The first ever Venezuelan violinist to give a solo performance at Carnegie Hall, Evelyn Estava is a performer of international acclaim. An alumni of the celebrated El Sistema music program, her combination of impeccable performance technique and a prolific representation of Venezuelan and Latin American music have made her a fixture in both classical and contemporary music circles. 

 

Estava’s origins from a bicultural and bilingual family define, in retrospect, a career of duality that maintains ties in multiple regions of the world. After first picking up a violin at nine years old, she earned membership in the Orquesta Sinfónica Simón Bolívar de Venezuela—El Sistema’s flagship ensemble—at 15 years of age. The regular contact with world-class conductors and soloists fueled her meteoric rise, leading to her undergraduate studies at the Simón Bolívar Conservatory in Caracas, a six-year scholarship admittance to the prestigious Killington Music Festival in Vermont, and eventually her historic 2005 debut at Carnegie Hall for the Artists International Foundation.  

 

Now with an international platform of her own, Estava tirelessly promotes Venezuelan music at every opportunity, including as a founding member of the Madison String Quartet. Created to spread the magic of Latin American composers writ large, the ensemble has released two CDs: Life is a Dream: Music of the Americas, and Duos and Quartets for Strings by David Rimelis. Additionally, on their 2019 tour of Austria and Germany, the MSQ gave a world premiere of Venezuelan composer Icli Zitella at Vienna’s Arnold Schoenberg Center. In her solo career, Estava is currently recording the violin sonata of another Venezuelan composer: Modesta Bor. A pupil of Khachaturian and the first cousin of Estava’s father, Estava knew the composer merely as “Aunt Modesta”; the project pays homage to Bor’s profound legacy to Venezuelan music and to inspiring a young violinist many years ago.

 

In the orchestra world, Estava’s command of the classical repertoire has placed her versatile skills in steep demand. Of particular note was her world premiere, as soloist with the Plainfield Symphony, of Rhapsody from Themes by Leonard Bernstein’s ‘On the Town’ by Charlie Harmon, Bernstein’s former assistant and orchestrator. Elsewhere, Estava has performed concerti with orchestras across a 5400 mile vertical span of the Americas: the Kenai Peninsula Orchestra in Alaska, the Allentown Symphony in the USA, the Mexico State Symphony, and the Orquesta Sinfónica de Falcón in Venezuela. In addition, she leads the Plainfield Symphony and Somerset Symphony as Concertmaster. 

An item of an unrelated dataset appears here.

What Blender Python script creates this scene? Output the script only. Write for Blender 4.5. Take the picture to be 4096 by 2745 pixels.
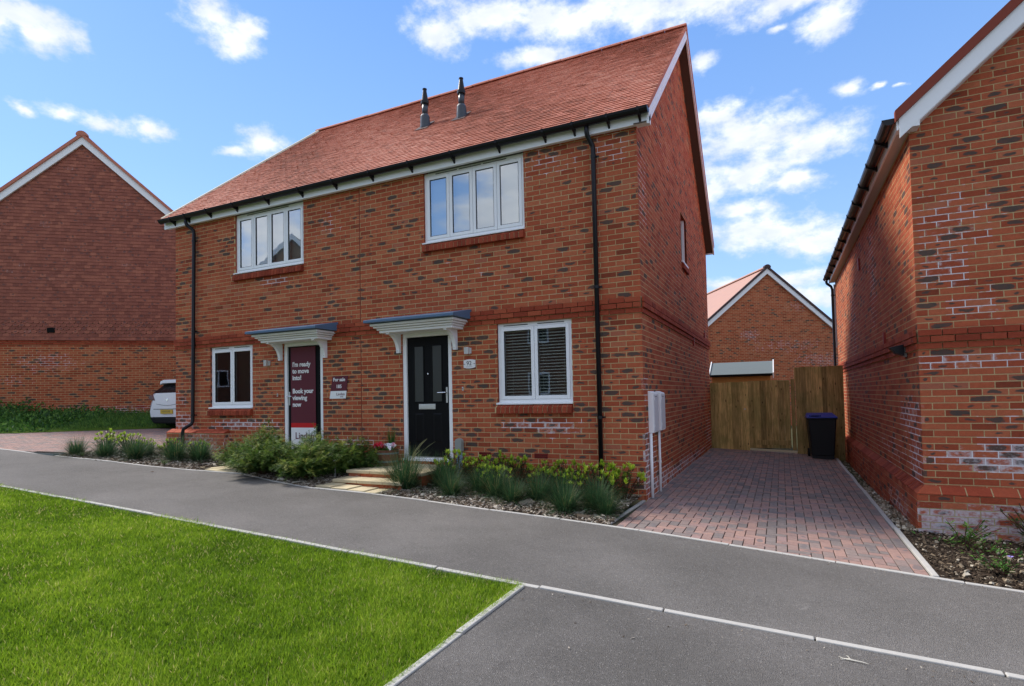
import bpy, bmesh, math, random
import numpy as np
from mathutils import Matrix, Vector, Quaternion
random.seed(7); RNG = np.random.default_rng(11)
for o in list(bpy.data.objects): bpy.data.objects.remove(o)
SC = bpy.context.scene; COL = SC.collection
R = math.radians

# ------------------------------------------------------------------ camera
CAM = Vector((1.6955, -7.6602, 1.4430))
cd = bpy.data.cameras.new('camera'); cam = bpy.data.objects.new('camera', cd); COL.objects.link(cam)
rt = Vector((0.906308, 0.422098, -0.020952)); up = Vector((0.032871, -0.020979, 0.999239)); fw = Vector((-0.421337, 0.906307, 0.032888))
m = Matrix((rt, up, -fw)).transposed().to_4x4(); m.translation = CAM
cam.matrix_world = m
cd.sensor_width = 36; cd.lens = 19.838; cd.shift_x = -0.00642; cd.shift_y = 0.03396
cd.clip_start = 0.05; cd.clip_end = 1500
SC.camera = cam
# ------------------------------------------------------------------ light
SUN_EL, SUN_AZ = R(46), R(-86)           # azimuth from +Y towards +X
SC.view_settings.view_transform = 'Standard'; SC.view_settings.look = 'None'
SC.view_settings.exposure = 1.86; SC.view_settings.gamma = 1; SC.view_settings.use_curve_mapping = False
sd = Vector((math.sin(SUN_AZ)*math.cos(SUN_EL), math.cos(SUN_AZ)*math.cos(SUN_EL), math.sin(SUN_EL)))
ld = bpy.data.lights.new('sun', 'SUN'); sun = bpy.data.objects.new('sun', ld); COL.objects.link(sun)
ld.energy = 1.4; ld.angle = R(12); ld.color = (1.0, 0.95, 0.87)
sun.rotation_euler = sd.to_track_quat('Z', 'Y').to_euler()
W = bpy.data.worlds.new('World'); SC.world = W; W.use_nodes = True
CLOUDS = [(-1.1559, 0.4942, 0.0442, 0.0196), (-1.1259, 0.4751, 0.0314, 0.0195), (-1.1756, 0.4779, 0.0311, 0.021), (-0.9281, 0.5536, 0.0377, 0.0255), (-0.9034, 0.5273, 0.0307, 0.0224), (-0.8842, 0.5487, 0.0247, 0.0158), (-0.5677, 0.5826, 0.0548, 0.0248), (-0.4571, 0.6043, 0.1107, 0.0269), (-0.3468, 0.5899, 0.0932, 0.03), (-0.2224, 0.5958, 0.1175, 0.0292), (-0.1045, 0.5895, 0.1344, 0.0218), (0.0299, 0.5615, 0.073, 0.0203), (0.0781, 0.523, 0.0353, 0.0217), (-0.3955, 0.5463, 0.059, 0.0163), (-1.1506, 0.383, 0.0146, 0.0067), (-1.1135, 0.3898, 0.0219, 0.009), (-1.0715, 0.3894, 0.0313, 0.011), (-1.0213, 0.3968, 0.025, 0.0124), (-0.8625, 0.3985, 0.0411, 0.0196), (-0.9103, 0.3821, 0.0252, 0.0073), (-0.0822, 0.4426, 0.041, 0.0145), (-0.0223, 0.4046, 0.0764, 0.0333), (0.0657, 0.3724, 0.0641, 0.0268), (-0.0446, 0.3448, 0.0715, 0.0308), (0.0389, 0.3183, 0.0305, 0.0151), (-0.0862, 0.3309, 0.0409, 0.0263), (-0.0211, 0.2551, 0.0819, 0.0268), (0.0606, 0.2372, 0.0471, 0.0292), (-0.0464, 0.2922, 0.0524, 0.0133), (-0.0238, 0.1728, 0.0999, 0.0111), (0.045, 0.1386, 0.0593, 0.0203), (0.1073, 0.4401, 0.0239, 0.0133), (0.1579, 0.4322, 0.0118, 0.0043), (0.186, 0.4215, 0.0093, 0.0038), (-0.097, 0.5135, 0.0265, 0.0125), (0.0124, 0.5295, 0.0166, 0.0059)]

class NT:
    """small helper to write node trees"""
    def __init__(s, t): s.t = t; s.n = t.nodes; s.l = t.links
    def add(s, typ, **k):
        n = s.n.new(typ)
        for a, v in k.items(): setattr(n, a, v)
        return n
    def put(s, sock, v):
        if hasattr(v, 'is_output') or isinstance(v, bpy.types.NodeSocket): s.l.new(v, sock)
        else:
            if isinstance(v, (tuple, list)) and len(v) == 3 and sock.type == 'RGBA': v = (*v, 1)
            sock.default_value = v
    def math(s, op, a, b=0.0, c=None, clamp=False):
        n = s.add('ShaderNodeMath', operation=op); n.use_clamp = clamp
        s.put(n.inputs[0], a); s.put(n.inputs[1], b)
        if c is not None: s.put(n.inputs[2], c)
        return n.outputs[0]
    def vmath(s, op, a, b=None, c=None):
        n = s.add('ShaderNodeVectorMath', operation=op); s.put(n.inputs[0], a)
        if b is not None: s.put(n.inputs[1], b)
        if c is not None: s.put(n.inputs[2], c)
        return n.outputs['Value'] if op in ('LENGTH', 'DOT_PRODUCT', 'DISTANCE') else n.outputs[0]
    def mix(s, f, a, b, mode='MIX'):
        n = s.add('ShaderNodeMix', data_type='RGBA', blend_type=mode); n.clamp_factor = True
        s.put(n.inputs[0], f); s.put(n.inputs[6], a); s.put(n.inputs[7], b); return n.outputs[2]
    def noise(s, vec, scale, detail=3, rough=.55, dist=0.0):
        n = s.add('ShaderNodeTexNoise'); s.put(n.inputs['Vector'], vec); n.inputs['Scale'].default_value = scale
        n.inputs['Detail'].default_value = detail; n.inputs['Roughness'].default_value = rough; n.inputs['Distortion'].default_value = dist
        return n.outputs[0], n.outputs[1]
    def smooth(s, v, a, b, lo=0., hi=1.):
        n = s.add('ShaderNodeMapRange', interpolation_type='SMOOTHSTEP'); s.put(n.inputs[0], v)
        for i, x in zip((1, 2, 3, 4), (a, b, lo, hi)): s.put(n.inputs[i], x)
        return n.outputs[0]
    def ramp(s, v, stops):
        n = s.add('ShaderNodeValToRGB'); s.put(n.inputs[0], v); e = n.color_ramp.elements
        while len(e) < len(stops): e.new(.5)
        for x, (p, c) in zip(e, stops): x.position = p; x.color = (*c, 1)
        return n.outputs[0]
    def sep(s, v):
        n = s.add('ShaderNodeSeparateXYZ'); s.put(n.inputs[0], v); return n.outputs
    def comb(s, x, y, z):
        n = s.add('ShaderNodeCombineXYZ')
        for i, v in enumerate((x, y, z)): s.put(n.inputs[i], v)
        return n.outputs[0]

def build_world():
    T = NT(W.node_tree); T.n.clear()
    sky = T.add('ShaderNodeTexSky', sky_type='NISHITA'); sky.sun_disc = False
    sky.sun_elevation = SUN_EL; sky.sun_rotation = SUN_AZ; sky.air_density = 1.0; sky.dust_density = 0.25; sky.ozone_density = 2.2
    g = T.add('ShaderNodeTexCoord').outputs['Generated']
    d = T.vmath('NORMALIZE', g); x, y, z = T.sep(d)
    az = T.math('ARCTAN2', x, y); el = T.math('ARCSINE', z)
    ae = T.comb(az, el, 0)
    # cloud billows are in a stretched direction space so that they flatten towards the horizon
    n1, c1 = T.noise(T.vmath('MULTIPLY', d, (1, 1, 1.7)), 7.0, 6, .6)
    n2, _ = T.noise(T.vmath('MULTIPLY', d, (1, 1, 1.6)), 26.0, 6, .62)
    warp = T.vmath('MULTIPLY_ADD', T.vmath('SUBTRACT', c1, (.5, .5, .5)), (.10, .05, 0), ae)
    acc = None
    for a, e, ra, re in CLOUDS:
        sx, sy = .86/ra, .86/re
        q = T.vmath('MULTIPLY_ADD', warp, (sx, sy, 0), (-a*sx, -e*sy, 0))
        v = T.math('SUBTRACT', 1.0, T.vmath('LENGTH', q))
        acc = v if acc is None else T.math('SMOOTH_MAX', acc, v, .25)
    inside = T.math('MULTIPLY_ADD', n2, 2.2, T.math('ADD', acc, -.90))
    # rest of the sky: out-of-view broken cumulus, cover raised for whiter light
    nb, _ = T.noise(T.vmath('MULTIPLY', d, (1, 1, 2.2)), 3.1, 7, .58)
    outside = T.math('MULTIPLY', T.math('SUBTRACT', nb, .415), 7.0)
    off = T.math('ABSOLUTE', T.math('SUBTRACT', az, -.44))
    f = T.smooth(off, .85, 1.1); f = T.math('MAXIMUM', f, T.smooth(el, .68, .85))
    dens = T.math('ADD', T.math('MULTIPLY', inside, T.math('SUBTRACT', 1.0, f)), T.math('MULTIPLY', outside, f))
    mask = T.smooth(dens, -.10, .95)
    mask = T.math('MULTIPLY', mask, T.smooth(z, .0, .06))
    shade = T.smooth(T.noise(T.vmath('MULTIPLY', d, (1, 1, 2.4)), 17.0, 4, .5)[0], .32, .66)
    core = T.smooth(dens, .2, 1.1)
    ccol = T.mix(T.math('MULTIPLY', core, .85), (3.0, 3.3, 3.8), (3.9, 3.95, 4.05))
    ccol = T.mix(T.math('MULTIPLY', shade, .6), ccol, (2.45, 2.7, 3.15))
    base = T.mix(1.0, sky.outputs[0], SKYTINT, 'MULTIPLY')
    # thin even veil paling towards the horizon
    grad = T.ramp(el, [(0, (2.05, 2.65, 3.3)), (.12, (1.5, 2.25, 3.3)), (.35, (.98, 1.75, 3.1)), (.62, (.62, 1.32, 2.85)), (1, (.42, 1.0, 2.4))])
    base = T.mix(.72, base, grad)
    colr = T.mix(T.math('MULTIPLY', mask, .93), base, ccol)
    bg = T.add('ShaderNodeBackground'); T.put(bg.inputs[0], colr); bg.inputs[1].default_value = SKY_STR
    T.l.new(bg.outputs[0], T.add('ShaderNodeOutputWorld').inputs[0])
    W.cycles.sampling_method = 'MANUAL'; W.cycles.sample_map_resolution = 1024
SKYTINT = (.66, .78, 1.0); SKY_STR = 0.085
build_world()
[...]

Estava lives in New Jersey with her husband and closest collaborator: the violinist/violist, conductor, and fellow Madison String Quartet member Michael Avagliano. He joins her in their 2016 duo album of composer Jacques Féréol Mazas (Mazas: duos for two violins, DoubleV Recordings). As an educator, Estava continues to teach at master classes across the United States and Venezuela. For featured interviews, she has appeared twice in Violinist.com, a leading news source for violin players. Noted in those interviews is Estava’s prowess as a cook—her recipe for Atún Guisado was published in Local 802’s Musicians Cook!—as well as her love of languages: she holds intermediate fluency in German, French, Italian, and Portuguese.